A Perspective: Putting Cambodia’s youth health and wellbeing under the microscope

Dr Kate Senior is a senior research fellow with the Menzies School of Health Research in Darwin. Her research interests in the application of anthropological methods in the evaluation of health services have taken her to locations far beyond the confines of her Darwin office. Most recently, she had the opportunity to travel to Battambang, Cambodia, and shares her story.

Battambang in north western Cambodia is situated 252 kilometres from the capital Phnom Penh, a journey which takes five hours by road. The province is known for its rice production, its well preserved French colonial architecture and its rackety Bamboo Train.

It also is home to the University of Battambang, which was founded in 2008 and now provides undergraduate and postgraduate education to several thousand students. During January 2013, my family and I lived in Battambang and I became a visiting Fellow at the university.

Life in Battambang offered a unique experience for an anthropologist, I was invited to Khmer weddings, I spent evenings chatting to monks at the local pagoda about their future aspirations, I learned to shop for food at the local markets and I tried to understand the modern country within the context of its traumatic past.

But this experience involved more than participant observation. I had been set the daunting task of developing an adolescent health and wellbeing research focus for the region, and training students in qualitative research methods.

I soon found out that the health and wellbeing of young people was a popular subject.  Having naively assumed that my first meeting with staff and students would be an informal chat, I was rather bemused to be led into the 600 seat capacity University Grand Hall for my initial ‘meet and greet’.

Talking to the group, with the aid of a translator, about my work with young people in Indigenous Australia was a slightly surreal experience which set the scene for the coming weeks.

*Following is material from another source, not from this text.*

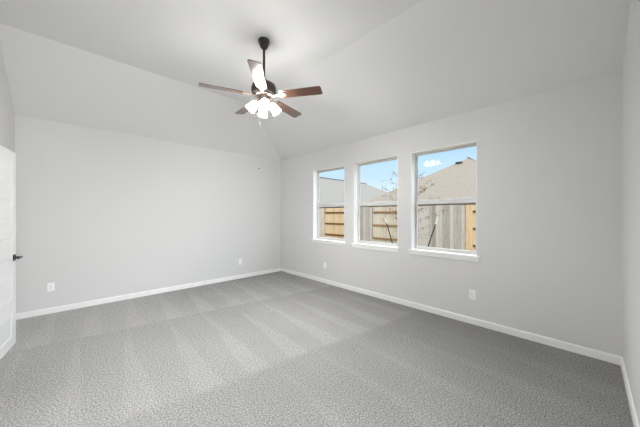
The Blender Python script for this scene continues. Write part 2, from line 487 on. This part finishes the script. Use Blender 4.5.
# door frame: local x from the free edge to the hinge, local +y toward the room face
door = MB()
dz0, dz1 = 0.012, 2.068
ph = 0.255; stile = 0.112; top = 0.112
rail = (dz1 - dz0 - 2 * top - 5 * ph) / 4
rows = [(dz0 + top + i * (ph + rail), dz0 + top + i * (ph + rail) + ph) for i in range(5)]
ydir = 1.0
def panel_face(y, sgn):
    bm = door.bm
    zs = [dz0] + [z for r_ in rows for z in r_] + [dz1]
    for i in range(len(zs) - 1):
        za, zb = zs[i], zs[i + 1]
        for xa, xb, cell in ((0, stile, 0), (stile, DW - stile, 1), (DW - stile, DW, 0)):
            if cell and i % 2 == 1:
                loops = []
                for ins, dep in ((0, 0), (0.008, 0.006), (0.020, 0.006), (0.040, 0.002)):
                    yy = y - sgn * dep
                    loops.append([bm.verts.new(v) for v in ((xa + ins, yy, za + ins), (xb - ins, yy, za + ins), (xb - ins, yy, zb - ins), (xa + ins, yy, zb - ins))])
                for p, q in zip(loops, loops[1:]):
                    for j in range(4): bm.faces.new((p[j], p[(j + 1) % 4], q[(j + 1) % 4], q[j]))
                bm.faces.new(loops[-1])
            else:
                bm.faces.new([bm.verts.new(v) for v in ((xa, y, za), (xb, y, za), (xb, y, zb), (xa, y, zb))])
panel_face(0.0, 1); panel_face(-DT, -1)
for a_, b_ in (((0, dz0), (0, dz1)), ((0, dz1), (DW, dz1)), ((DW, dz1), (DW, dz0)), ((DW, dz0), (0, dz0))):
    door.bm.faces.new([door.bm.verts.new(v) for v in ((a_[0], 0, a_[1]), (b_[0], 0, b_[1]), (b_[0], -DT, b_[1]), (a_[0], -DT, a_[1]))])
bmesh.ops.remove_doubles(door.bm, verts=door.bm.verts[:], dist=0.0004)
dm = Matrix.Translation((p_free.x, p_free.y, 0)) @ Matrix.Rotation(ang, 4, 'Z')
doo = door.build('door_1', M['door'], kind='structure', matrix=dm, label='open white five-panel door at the left edge', cat='door')
HZ, HX = 0.945, 0.060
for sgn, yb in ((1, 0.0), (-1, -DT)):
    hb = MB()
    ya, yb2 = (yb, yb + 0.010) if sgn > 0 else (yb - 0.010, yb)
    hb.box(HX - 0.032, HX + 0.032, ya, yb2, HZ - 0.032, HZ + 0.032, 0.003)
    hand = hb.build('door_handle', M['black'], doo, label='black square-rose lever handle' if sgn > 0 else None)
    lv = MB()
    if sgn > 0:
        lv.tube([(HX, 0.010, HZ), (HX, 0.052, HZ)], 0.011, 12)
        lv.box(HX - 0.012, HX + 0.105, 0.046, 0.060, HZ - 0.010, HZ + 0.010, 0.004)
    else:
        lv.tube([(HX, -DT - 0.010, HZ), (HX, -DT - 0.036, HZ)], 0.011, 12)
        lv.box(HX - 0.012, HX + 0.105, -DT - 0.044, -DT - 0.032, HZ - 0.010, HZ + 0.010, 0.004)
    lv.build('lever', M['black'], hand)
hg = MB()
hg.box(0.0, -0.0005 + 0.0006, -DT * 0.5 - 0.012, -DT * 0.5 + 0.012, HZ - 0.03, HZ + 0.03)
hg.build('latch_plate', M['black'], doo)
for z in (0.22, 1.04, 1.86):
    MB().lathe([(0.007, -0.045), (0.007, 0.045)], 12, Matrix.Translation((DW + 0.006, -DT + 0.004, z))).build('hinge', M['black'], doo)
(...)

Within two days I had recruited a group of student volunteers from the Faculty of Sociology and Community Development to work with me. Despite their heavy workloads, the exam period, the difficulties of working in another language, and the power cuts that lasted for three days of each week, these students appeared every morning at 8am ready for work.

Their insights into the lives and challenges faced by young people in the region were compelling. We talked about intergenerational tensions and values, the rapid changes to the lives of adolescents brought about by global influences, and their understandings of the major affronts to health and wellbeing in the region.

The issues that we discussed included the involvement of young people in gangs, the lack of employment opportunities, the threat of human trafficking, the impact of ‘foreigner culture’ on body image, and the difficulties of achieving an education.

During our time together, the students learnt and practiced in-depth interviewing, observation, effective note taking, and construction of an interview framework. They had not previously been trained in such methods, but by the end of the second week they suggested that they needed to move beyond the theory and obtain some practice in the field.

By the end of my stay in Battambang they had conducted interviews with 50 young people from the student population and gathered material that will provide a framework for the next period of research.

I returned from my relatively short stay in Cambodia fascinated by the culture of the country and impressed by the dedication of the students. I am looking forward to my planned return to Battambang in July this year.